Но от вечерней и вплоть до утренней поверки заключенные мучались и морально, и физически. Тюремная стража, наломавши и изломавши всё, что попадалось на глаза, собиралась с добытыми запасами дерева к одной из печек (чаще всего к 4-й кам.). Там они раскладывали огонь, пекли картошки и рассказывали друг другу всё: и свои заботы, и опасения, и тюремные новости, и предположения о заключенных — и всегда заканчивали свои беседы сказками. Их они любили больше всего и, казалось, ими жили.
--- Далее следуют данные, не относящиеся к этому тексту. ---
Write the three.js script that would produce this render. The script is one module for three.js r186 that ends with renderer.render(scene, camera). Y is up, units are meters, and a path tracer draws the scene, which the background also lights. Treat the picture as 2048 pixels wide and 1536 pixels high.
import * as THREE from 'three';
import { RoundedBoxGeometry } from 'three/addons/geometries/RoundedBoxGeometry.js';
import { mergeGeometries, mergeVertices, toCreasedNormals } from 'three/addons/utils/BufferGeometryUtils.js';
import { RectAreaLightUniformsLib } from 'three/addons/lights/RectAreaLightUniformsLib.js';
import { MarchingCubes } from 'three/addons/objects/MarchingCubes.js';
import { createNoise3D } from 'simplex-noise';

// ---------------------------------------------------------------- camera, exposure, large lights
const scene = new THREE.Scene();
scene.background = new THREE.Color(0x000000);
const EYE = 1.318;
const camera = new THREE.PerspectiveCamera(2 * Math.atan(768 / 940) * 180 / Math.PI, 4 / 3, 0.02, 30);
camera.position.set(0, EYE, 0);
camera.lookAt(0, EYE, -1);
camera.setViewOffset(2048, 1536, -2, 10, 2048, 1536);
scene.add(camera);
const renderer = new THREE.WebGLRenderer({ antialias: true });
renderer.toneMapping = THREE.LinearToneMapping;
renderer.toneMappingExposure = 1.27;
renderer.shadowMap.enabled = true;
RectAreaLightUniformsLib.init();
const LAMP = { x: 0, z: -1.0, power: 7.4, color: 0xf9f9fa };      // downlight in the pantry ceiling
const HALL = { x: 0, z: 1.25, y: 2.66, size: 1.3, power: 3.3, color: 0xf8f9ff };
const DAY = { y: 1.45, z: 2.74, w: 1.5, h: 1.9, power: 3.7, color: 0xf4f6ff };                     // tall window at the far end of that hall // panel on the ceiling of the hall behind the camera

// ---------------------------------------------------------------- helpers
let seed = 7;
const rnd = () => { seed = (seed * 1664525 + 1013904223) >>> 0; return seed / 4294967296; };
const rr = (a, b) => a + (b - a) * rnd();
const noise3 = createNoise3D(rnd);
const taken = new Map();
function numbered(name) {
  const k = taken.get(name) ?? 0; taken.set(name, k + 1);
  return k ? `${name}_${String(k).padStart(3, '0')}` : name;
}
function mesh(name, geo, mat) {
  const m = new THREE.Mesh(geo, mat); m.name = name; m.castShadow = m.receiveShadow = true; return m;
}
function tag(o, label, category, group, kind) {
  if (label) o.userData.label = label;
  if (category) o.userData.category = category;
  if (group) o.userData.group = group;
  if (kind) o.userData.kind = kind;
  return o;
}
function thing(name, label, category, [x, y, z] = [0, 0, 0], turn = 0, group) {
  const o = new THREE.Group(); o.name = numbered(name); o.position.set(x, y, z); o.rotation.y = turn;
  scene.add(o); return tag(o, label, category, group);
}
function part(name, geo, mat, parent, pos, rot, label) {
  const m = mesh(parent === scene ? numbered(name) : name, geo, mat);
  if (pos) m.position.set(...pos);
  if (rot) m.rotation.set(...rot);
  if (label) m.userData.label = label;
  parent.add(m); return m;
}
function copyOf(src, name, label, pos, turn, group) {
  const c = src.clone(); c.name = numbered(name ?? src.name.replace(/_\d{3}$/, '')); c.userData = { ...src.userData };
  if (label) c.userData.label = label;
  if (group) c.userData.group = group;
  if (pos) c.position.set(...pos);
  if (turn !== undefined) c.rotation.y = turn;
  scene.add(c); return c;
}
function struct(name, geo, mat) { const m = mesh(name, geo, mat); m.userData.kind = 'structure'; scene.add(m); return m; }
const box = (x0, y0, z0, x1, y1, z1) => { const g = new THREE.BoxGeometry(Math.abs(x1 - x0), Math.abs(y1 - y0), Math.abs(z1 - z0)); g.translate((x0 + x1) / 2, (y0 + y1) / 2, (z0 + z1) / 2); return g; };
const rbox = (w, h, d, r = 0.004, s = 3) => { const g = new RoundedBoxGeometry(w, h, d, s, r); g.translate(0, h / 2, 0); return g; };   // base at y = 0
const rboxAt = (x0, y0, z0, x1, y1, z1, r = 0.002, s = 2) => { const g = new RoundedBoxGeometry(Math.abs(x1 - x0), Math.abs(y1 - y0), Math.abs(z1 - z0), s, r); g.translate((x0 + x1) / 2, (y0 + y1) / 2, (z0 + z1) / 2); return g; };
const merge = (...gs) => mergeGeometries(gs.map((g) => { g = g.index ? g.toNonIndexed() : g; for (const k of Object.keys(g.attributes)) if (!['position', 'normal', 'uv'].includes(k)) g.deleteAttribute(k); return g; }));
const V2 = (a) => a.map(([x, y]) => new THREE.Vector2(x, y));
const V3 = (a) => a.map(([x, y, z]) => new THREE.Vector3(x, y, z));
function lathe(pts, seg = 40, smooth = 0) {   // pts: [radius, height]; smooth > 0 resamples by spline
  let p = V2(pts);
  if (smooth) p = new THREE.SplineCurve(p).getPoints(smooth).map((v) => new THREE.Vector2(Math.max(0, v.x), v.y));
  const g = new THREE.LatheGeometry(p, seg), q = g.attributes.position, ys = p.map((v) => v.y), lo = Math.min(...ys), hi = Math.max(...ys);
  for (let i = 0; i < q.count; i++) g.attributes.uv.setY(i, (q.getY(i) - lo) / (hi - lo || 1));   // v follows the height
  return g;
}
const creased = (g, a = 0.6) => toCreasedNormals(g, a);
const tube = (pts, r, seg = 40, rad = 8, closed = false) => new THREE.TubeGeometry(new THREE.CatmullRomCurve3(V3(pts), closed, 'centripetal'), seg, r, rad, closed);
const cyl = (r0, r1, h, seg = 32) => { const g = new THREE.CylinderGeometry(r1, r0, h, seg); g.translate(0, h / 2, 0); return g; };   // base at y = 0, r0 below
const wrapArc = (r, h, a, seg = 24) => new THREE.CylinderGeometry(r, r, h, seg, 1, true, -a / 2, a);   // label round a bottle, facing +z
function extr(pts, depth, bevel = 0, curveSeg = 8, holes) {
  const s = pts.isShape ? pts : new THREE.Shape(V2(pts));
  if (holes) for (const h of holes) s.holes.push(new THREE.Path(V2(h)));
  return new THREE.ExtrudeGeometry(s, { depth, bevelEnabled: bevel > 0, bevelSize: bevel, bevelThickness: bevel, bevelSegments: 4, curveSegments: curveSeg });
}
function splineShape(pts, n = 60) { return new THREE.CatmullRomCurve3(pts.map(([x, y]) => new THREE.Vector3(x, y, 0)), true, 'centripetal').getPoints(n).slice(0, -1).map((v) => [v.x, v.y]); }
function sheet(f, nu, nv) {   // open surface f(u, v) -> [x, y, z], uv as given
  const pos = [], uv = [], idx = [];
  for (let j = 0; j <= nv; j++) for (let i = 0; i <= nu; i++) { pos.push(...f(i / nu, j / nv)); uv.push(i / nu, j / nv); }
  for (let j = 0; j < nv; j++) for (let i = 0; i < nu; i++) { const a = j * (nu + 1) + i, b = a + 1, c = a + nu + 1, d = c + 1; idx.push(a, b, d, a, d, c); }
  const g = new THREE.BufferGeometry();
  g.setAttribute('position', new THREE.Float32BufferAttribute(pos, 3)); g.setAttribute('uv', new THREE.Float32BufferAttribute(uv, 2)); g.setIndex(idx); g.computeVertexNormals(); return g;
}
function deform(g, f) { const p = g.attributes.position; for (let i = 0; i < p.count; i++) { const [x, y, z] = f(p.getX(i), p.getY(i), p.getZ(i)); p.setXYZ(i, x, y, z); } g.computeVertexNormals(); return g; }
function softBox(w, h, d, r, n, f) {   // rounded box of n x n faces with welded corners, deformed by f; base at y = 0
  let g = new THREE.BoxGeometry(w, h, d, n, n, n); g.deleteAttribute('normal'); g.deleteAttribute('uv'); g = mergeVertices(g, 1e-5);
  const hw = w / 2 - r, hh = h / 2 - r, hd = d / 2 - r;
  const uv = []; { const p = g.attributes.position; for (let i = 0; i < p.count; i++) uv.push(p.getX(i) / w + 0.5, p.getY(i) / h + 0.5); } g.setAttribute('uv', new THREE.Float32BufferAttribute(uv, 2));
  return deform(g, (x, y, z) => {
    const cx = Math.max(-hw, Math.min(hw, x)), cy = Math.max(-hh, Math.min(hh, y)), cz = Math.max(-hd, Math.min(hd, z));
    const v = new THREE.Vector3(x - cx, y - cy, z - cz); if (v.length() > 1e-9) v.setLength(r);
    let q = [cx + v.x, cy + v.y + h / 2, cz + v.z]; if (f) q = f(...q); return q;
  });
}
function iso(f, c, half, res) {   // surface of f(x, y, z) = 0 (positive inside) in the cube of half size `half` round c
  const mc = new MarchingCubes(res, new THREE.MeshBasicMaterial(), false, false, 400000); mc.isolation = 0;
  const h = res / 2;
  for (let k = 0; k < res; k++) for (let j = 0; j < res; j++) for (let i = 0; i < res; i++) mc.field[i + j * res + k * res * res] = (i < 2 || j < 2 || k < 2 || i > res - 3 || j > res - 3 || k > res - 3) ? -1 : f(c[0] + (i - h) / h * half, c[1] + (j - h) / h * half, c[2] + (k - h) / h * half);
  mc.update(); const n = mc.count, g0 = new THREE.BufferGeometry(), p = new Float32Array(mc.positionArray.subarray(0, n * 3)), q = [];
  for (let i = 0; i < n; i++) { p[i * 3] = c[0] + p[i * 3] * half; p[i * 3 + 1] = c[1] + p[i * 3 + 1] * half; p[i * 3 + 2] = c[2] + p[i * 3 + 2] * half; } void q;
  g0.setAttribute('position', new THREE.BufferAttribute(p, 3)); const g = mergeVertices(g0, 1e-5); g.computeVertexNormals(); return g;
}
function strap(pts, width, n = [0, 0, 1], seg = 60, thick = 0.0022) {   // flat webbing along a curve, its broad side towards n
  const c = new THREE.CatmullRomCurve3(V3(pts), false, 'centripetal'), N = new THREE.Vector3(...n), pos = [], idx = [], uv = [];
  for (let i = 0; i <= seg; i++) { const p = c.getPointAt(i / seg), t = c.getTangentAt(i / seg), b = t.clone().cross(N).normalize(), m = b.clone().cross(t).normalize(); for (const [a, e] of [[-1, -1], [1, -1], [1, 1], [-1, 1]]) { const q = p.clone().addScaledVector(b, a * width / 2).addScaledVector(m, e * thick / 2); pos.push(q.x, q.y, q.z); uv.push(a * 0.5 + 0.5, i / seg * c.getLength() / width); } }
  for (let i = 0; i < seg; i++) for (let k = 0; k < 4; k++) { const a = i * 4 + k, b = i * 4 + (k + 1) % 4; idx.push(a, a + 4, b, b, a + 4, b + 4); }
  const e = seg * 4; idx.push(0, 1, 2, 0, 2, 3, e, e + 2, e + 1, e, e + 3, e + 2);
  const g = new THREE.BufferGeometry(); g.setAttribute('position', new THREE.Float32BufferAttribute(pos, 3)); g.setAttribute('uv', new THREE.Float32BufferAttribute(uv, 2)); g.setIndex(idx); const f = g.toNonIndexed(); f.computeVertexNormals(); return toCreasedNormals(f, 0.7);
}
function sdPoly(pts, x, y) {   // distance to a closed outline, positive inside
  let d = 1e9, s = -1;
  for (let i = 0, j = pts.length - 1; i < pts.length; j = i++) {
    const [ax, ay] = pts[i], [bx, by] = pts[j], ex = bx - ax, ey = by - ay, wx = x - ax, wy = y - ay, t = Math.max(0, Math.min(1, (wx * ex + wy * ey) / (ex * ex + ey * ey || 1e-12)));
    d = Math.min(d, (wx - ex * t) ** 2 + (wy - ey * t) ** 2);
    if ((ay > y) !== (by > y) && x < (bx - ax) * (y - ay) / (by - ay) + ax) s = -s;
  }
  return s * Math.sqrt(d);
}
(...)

Слушал их с удовольствием и взятый сюда с биржи труда рабочий-маляр за неимением другой работы, под угрозой ареста в случае отказа, и солдат-фронтовик, спасающийся службой в тюрьме от красной армии, и старорежимный тюремный служащий времени губернаторства Столыпина, и мальчишка-подросток-коммунист. Такой далекой от всего окружающего казалась эта идиллия. Разговоры о нужде, о работе, о вольной жизни не позволяли думать, что эта мирная компания — тюремщики. Террор наложил свою страшную печать на всю страну, и здесь в тюрьме на этих миролюбиво беседующих он сразу проявлялся, как только приходило коммунистическое начальство. А оно приходило всегда ночью: то брать на расстрел, то на «особый допрос», то с обыском. То просто так, попугать заключенных: позвенеть замками их камер.